- [WHAT YOU ARE ASKED TO DO]: Make an exact copy of all the data.

- [COLLECTED DATA]:
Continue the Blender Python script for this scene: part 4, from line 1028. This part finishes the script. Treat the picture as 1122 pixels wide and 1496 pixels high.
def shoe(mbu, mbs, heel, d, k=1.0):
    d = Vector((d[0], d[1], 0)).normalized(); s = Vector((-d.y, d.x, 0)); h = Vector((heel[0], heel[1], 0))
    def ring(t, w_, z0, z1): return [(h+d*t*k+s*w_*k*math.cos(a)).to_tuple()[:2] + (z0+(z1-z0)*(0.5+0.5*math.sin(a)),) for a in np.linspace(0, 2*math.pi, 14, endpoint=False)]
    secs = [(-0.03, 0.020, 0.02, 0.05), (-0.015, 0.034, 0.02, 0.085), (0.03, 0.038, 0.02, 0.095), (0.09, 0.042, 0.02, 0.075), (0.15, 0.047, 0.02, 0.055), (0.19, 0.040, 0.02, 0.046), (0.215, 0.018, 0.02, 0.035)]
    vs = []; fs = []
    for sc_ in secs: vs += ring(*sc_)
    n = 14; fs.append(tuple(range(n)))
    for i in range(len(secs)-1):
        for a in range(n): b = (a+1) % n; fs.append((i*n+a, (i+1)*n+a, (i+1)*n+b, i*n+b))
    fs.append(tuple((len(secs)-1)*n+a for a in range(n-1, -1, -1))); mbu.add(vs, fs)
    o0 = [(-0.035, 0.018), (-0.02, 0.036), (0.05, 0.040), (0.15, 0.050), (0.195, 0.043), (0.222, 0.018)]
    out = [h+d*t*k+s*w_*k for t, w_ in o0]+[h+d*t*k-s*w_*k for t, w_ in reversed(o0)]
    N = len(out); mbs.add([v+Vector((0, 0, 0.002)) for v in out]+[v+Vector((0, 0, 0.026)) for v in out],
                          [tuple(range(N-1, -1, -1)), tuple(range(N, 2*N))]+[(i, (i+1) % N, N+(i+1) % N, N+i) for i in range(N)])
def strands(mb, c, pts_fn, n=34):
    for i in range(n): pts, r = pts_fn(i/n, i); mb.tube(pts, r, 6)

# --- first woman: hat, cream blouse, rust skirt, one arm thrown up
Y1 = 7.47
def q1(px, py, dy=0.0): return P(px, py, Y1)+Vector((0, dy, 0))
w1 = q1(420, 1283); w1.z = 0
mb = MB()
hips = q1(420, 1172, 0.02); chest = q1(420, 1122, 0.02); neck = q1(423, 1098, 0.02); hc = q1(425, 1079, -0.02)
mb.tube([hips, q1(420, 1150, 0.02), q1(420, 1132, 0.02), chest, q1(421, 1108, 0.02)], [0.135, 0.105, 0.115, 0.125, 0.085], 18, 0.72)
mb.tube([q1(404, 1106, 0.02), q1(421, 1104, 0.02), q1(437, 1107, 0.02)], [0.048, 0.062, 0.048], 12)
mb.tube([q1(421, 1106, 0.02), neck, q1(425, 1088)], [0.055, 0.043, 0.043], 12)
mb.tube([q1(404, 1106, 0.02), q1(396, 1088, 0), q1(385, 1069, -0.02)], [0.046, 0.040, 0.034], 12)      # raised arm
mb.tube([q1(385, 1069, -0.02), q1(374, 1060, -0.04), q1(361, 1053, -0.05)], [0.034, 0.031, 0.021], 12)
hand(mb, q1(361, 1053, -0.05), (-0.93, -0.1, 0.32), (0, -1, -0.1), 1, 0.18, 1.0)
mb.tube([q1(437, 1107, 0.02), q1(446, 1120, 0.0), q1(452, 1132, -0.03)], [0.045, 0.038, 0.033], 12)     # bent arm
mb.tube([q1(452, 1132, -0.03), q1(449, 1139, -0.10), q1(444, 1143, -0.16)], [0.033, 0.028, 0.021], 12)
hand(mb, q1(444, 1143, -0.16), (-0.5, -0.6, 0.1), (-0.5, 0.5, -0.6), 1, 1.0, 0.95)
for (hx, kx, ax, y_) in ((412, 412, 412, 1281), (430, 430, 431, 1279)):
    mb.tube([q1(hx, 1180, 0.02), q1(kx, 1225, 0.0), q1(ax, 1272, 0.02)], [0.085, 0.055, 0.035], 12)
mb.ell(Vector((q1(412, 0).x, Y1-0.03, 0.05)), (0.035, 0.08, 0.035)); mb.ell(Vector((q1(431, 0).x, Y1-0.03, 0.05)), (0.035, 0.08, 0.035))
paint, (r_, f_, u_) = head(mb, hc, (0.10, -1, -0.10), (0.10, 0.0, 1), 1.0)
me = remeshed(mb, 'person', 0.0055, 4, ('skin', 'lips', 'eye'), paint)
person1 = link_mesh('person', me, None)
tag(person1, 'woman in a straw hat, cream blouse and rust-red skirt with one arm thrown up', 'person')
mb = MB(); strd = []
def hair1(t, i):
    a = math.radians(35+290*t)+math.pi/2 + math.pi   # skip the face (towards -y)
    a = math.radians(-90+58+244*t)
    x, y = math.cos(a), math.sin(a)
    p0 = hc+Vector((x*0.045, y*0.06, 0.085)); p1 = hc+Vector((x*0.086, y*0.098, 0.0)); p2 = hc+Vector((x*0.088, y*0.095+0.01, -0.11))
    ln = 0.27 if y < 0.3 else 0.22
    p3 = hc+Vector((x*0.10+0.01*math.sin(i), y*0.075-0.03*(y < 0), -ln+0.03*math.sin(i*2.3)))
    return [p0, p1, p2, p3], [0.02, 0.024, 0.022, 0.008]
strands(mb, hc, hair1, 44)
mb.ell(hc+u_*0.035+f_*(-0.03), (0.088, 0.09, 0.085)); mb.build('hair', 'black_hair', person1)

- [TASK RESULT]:
Continue the Blender Python script for this scene: part 4, from line 1028. This part finishes the script. Treat the picture as 1122 pixels wide and 1496 pixels high.
def shoe(mbu, mbs, heel, d, k=1.0):
    d = Vector((d[0], d[1], 0)).normalized(); s = Vector((-d.y, d.x, 0)); h = Vector((heel[0], heel[1], 0))
    def ring(t, w_, z0, z1): return [(h+d*t*k+s*w_*k*math.cos(a)).to_tuple()[:2] + (z0+(z1-z0)*(0.5+0.5*math.sin(a)),) for a in np.linspace(0, 2*math.pi, 14, endpoint=False)]
    secs = [(-0.03, 0.020, 0.02, 0.05), (-0.015, 0.034, 0.02, 0.085), (0.03, 0.038, 0.02, 0.095), (0.09, 0.042, 0.02, 0.075), (0.15, 0.047, 0.02, 0.055), (0.19, 0.040, 0.02, 0.046), (0.215, 0.018, 0.02, 0.035)]
    vs = []; fs = []
    for sc_ in secs: vs += ring(*sc_)
    n = 14; fs.append(tuple(range(n)))
    for i in range(len(secs)-1):
        for a in range(n): b = (a+1) % n; fs.append((i*n+a, (i+1)*n+a, (i+1)*n+b, i*n+b))
    fs.append(tuple((len(secs)-1)*n+a for a in range(n-1, -1, -1))); mbu.add(vs, fs)
    o0 = [(-0.035, 0.018), (-0.02, 0.036), (0.05, 0.040), (0.15, 0.050), (0.195, 0.043), (0.222, 0.018)]
    out = [h+d*t*k+s*w_*k for t, w_ in o0]+[h+d*t*k-s*w_*k for t, w_ in reversed(o0)]
    N = len(out); mbs.add([v+Vector((0, 0, 0.002)) for v in out]+[v+Vector((0, 0, 0.026)) for v in out],
                          [tuple(range(N-1, -1, -1)), tuple(range(N, 2*N))]+[(i, (i+1) % N, N+(i+1) % N, N+i) for i in range(N)])
def strands(mb, c, pts_fn, n=34):
    for i in range(n): pts, r = pts_fn(i/n, i); mb.tube(pts, r, 6)

# --- first woman: hat, cream blouse, rust skirt, one arm thrown up
Y1 = 7.47
def q1(px, py, dy=0.0): return P(px, py, Y1)+Vector((0, dy, 0))
w1 = q1(420, 1283); w1.z = 0
mb = MB()
hips = q1(420, 1172, 0.02); chest = q1(420, 1122, 0.02); neck = q1(423, 1098, 0.02); hc = q1(425, 1079, -0.02)
mb.tube([hips, q1(420, 1150, 0.02), q1(420, 1132, 0.02), chest, q1(421, 1108, 0.02)], [0.135, 0.105, 0.115, 0.125, 0.085], 18, 0.72)
mb.tube([q1(404, 1106, 0.02), q1(421, 1104, 0.02), q1(437, 1107, 0.02)], [0.048, 0.062, 0.048], 12)
mb.tube([q1(421, 1106, 0.02), neck, q1(425, 1088)], [0.055, 0.043, 0.043], 12)
mb.tube([q1(404, 1106, 0.02), q1(396, 1088, 0), q1(385, 1069, -0.02)], [0.046, 0.040, 0.034], 12)      # raised arm
mb.tube([q1(385, 1069, -0.02), q1(374, 1060, -0.04), q1(361, 1053, -0.05)], [0.034, 0.031, 0.021], 12)
hand(mb, q1(361, 1053, -0.05), (-0.93, -0.1, 0.32), (0, -1, -0.1), 1, 0.18, 1.0)
mb.tube([q1(437, 1107, 0.02), q1(446, 1120, 0.0), q1(452, 1132, -0.03)], [0.045, 0.038, 0.033], 12)     # bent arm
mb.tube([q1(452, 1132, -0.03), q1(449, 1139, -0.10), q1(444, 1143, -0.16)], [0.033, 0.028, 0.021], 12)
hand(mb, q1(444, 1143, -0.16), (-0.5, -0.6, 0.1), (-0.5, 0.5, -0.6), 1, 1.0, 0.95)
for (hx, kx, ax, y_) in ((412, 412, 412, 1281), (430, 430, 431, 1279)):
    mb.tube([q1(hx, 1180, 0.02), q1(kx, 1225, 0.0), q1(ax, 1272, 0.02)], [0.085, 0.055, 0.035], 12)
mb.ell(Vector((q1(412, 0).x, Y1-0.03, 0.05)), (0.035, 0.08, 0.035)); mb.ell(Vector((q1(431, 0).x, Y1-0.03, 0.05)), (0.035, 0.08, 0.035))
paint, (r_, f_, u_) = head(mb, hc, (0.10, -1, -0.10), (0.10, 0.0, 1), 1.0)
me = remeshed(mb, 'person', 0.0055, 4, ('skin', 'lips', 'eye'), paint)
person1 = link_mesh('person', me, None)
tag(person1, 'woman in a straw hat, cream blouse and rust-red skirt with one arm thrown up', 'person')
mb = MB(); strd = []
def hair1(t, i):
    a = math.radians(35+290*t)+math.pi/2 + math.pi   # skip the face (towards -y)
    a = math.radians(-90+58+244*t)
    x, y = math.cos(a), math.sin(a)
    p0 = hc+Vector((x*0.045, y*0.06, 0.085)); p1 = hc+Vector((x*0.086, y*0.098, 0.0)); p2 = hc+Vector((x*0.088, y*0.095+0.01, -0.11))
    ln = 0.27 if y < 0.3 else 0.22
    p3 = hc+Vector((x*0.10+0.01*math.sin(i), y*0.075-0.03*(y < 0), -ln+0.03*math.sin(i*2.3)))
    return [p0, p1, p2, p3], [0.02, 0.024, 0.022, 0.008]
strands(mb, hc, hair1, 44)
mb.ell(hc+u_*0.035+f_*(-0.03), (0.088, 0.09, 0.085)); mb.build('hair', 'black_hair', person1)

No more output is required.